Turkish Kurds appalled by potential HDP ban
March 20, 2021"This is about the will of the people. I don't accept the decision," barks an old man. "If they ban the HDP then a new Kurdish party will pop up to take its place. There's no way around it," says a defiant young woman who tells DW she is an HDP supporter.
Here in the southeastern Turkish city of Diyarbakir — a metropolis long considered the cultural and political capital of Turkey's Kurdish community — news of the Turkish judiciary's decision to initiate steps to ban the pro-Kurdish Peoples' Democratic Party, or HDP, is a much discussed topic.
In no other city is the HDP — Turkey's third-largest political party — more popular than here in majority Kurdish Diyarbakir. Most residents were disappointed by the news, others were appalled, yet very few were surprised at the proposition of political banishment for the HDP.
Public prosecutors bring charges seeking ban
For weeks, the Turkish government has been turning up the heat on the HDP — with the stigmatization attached to the label "terror party" being followed by a growing din of government representatives clamoring for a ban.

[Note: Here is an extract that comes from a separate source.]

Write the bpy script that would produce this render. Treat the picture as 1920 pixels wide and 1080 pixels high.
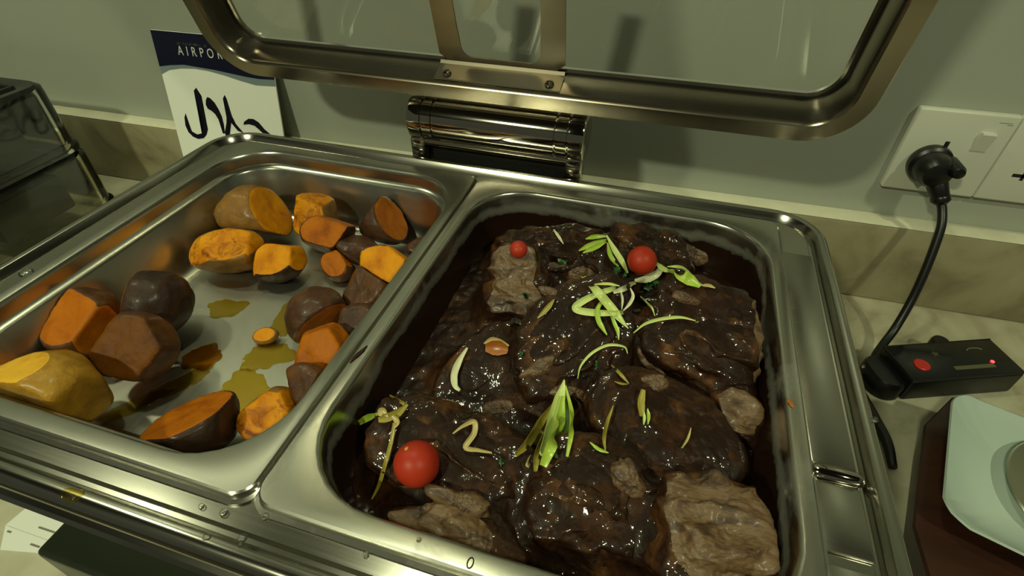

Now, the Public Prosecutor's Office has taken the legal step of submitting a request to the Turkish Court of Cassation, the country's highest court, seeking a ban on the pro-Kurdish party.
Moreover, prosecutors are seeking a five-year ban on political participation for 687 individuals — among them, leading Kurdish politicians like Pervin Buldan and her HDP co-chair colleagues Figen Yuksekdag and the still-imprisoned Selahattin Demirtas.
Prosecutors say the words and deeds of HDP members are designed to undermine the integrity of the Turkish state. They also claim party members have been involved in terrorist activities. In almost every case the evidence presented by the state has been lacking and arbitrary.
Turkish opposition sticks together in face of HDP ban
Other opposition parties have signaled solidarity with the HDP. The local leader of the social democratic Republican People's Party (CHP), Gonul Ozel, thinks a ban would be illegal and just give rise to the formation of a new Kurdish party: "We're talking about the will of 6 million people who voted for the HDP to represent them in parliament [in the last election]. We are dealing with a dictatorial regime here. This is pure suppression," says Ozel.
Even the freshly minted Democracy and Progress Party (DEVA), a splinter of the governing Justice and Development Party (AKP), has voiced solidarity with the HDP. DEVA party leadership says the proposed ban is "an encroachment on democratic society and the rule of law."
Cihan Ulsen, DEVA chairman for Diyarbakir Province, is of the opinion that the HDP has already been under a de facto ban for at least two years now. The party has been mainly inactive since the ruling AKP severely limited the activities of HDP politicians in the wake of municipal elections in March 2019.
Mayors and city councils in most of the 65 provinces the HDP carried in the election have meanwhile been fired — replaced by Ankara-appointed emergency managers. The party has been left with but six tiny districts.
Is Erdogan just a puppet?
Local DEVA chair Ulsen says the move against the HDP shows that the ultra-conservatives are pulling the strings in Ankara. The Nationalist Movement Party (MHP), the AKP's extreme right-wing coalition partner, has long insisted on a ban, with MHP Chairman Devlet Bahceli demanding the Turkish judiciary take legal action against the HDP. Turkish President Recep Tayyip Erdogan and his AKP, however, have been much more reticent in the matter than their junior partner.
Turkish judiciary under fire
The Future Party, another AKP splinter — has vocally distanced itself from the HDP ban. Aydin Altac, the Future Party's Diyarbakir chair, sees the ban as a clear sign that the country's judiciary is no longer independent. "The fact that the judiciary obviously followed orders from the government and filed the suit shows that the prosecution is motivated by politics, not justice," he says. Altac's view is shared by many in Turkish society.
The file of indictment brought by the Ankara Public Prosecutor's Office uses language closely resembling the government's in accusing the HDP of involvement in "terrorist activities." Interior Minister Suleyman Soylu was the latest administration official to claim the HDP had no right to exist, saying, "A party that does not define the PKK [Kurdistan Workers' Party] as a terrorist organization and has not distanced itself from it, cannot be a political party in this country." Soylu had more than 700 HDP district and provincial chairpersons arrested shortly before delivering the remarks.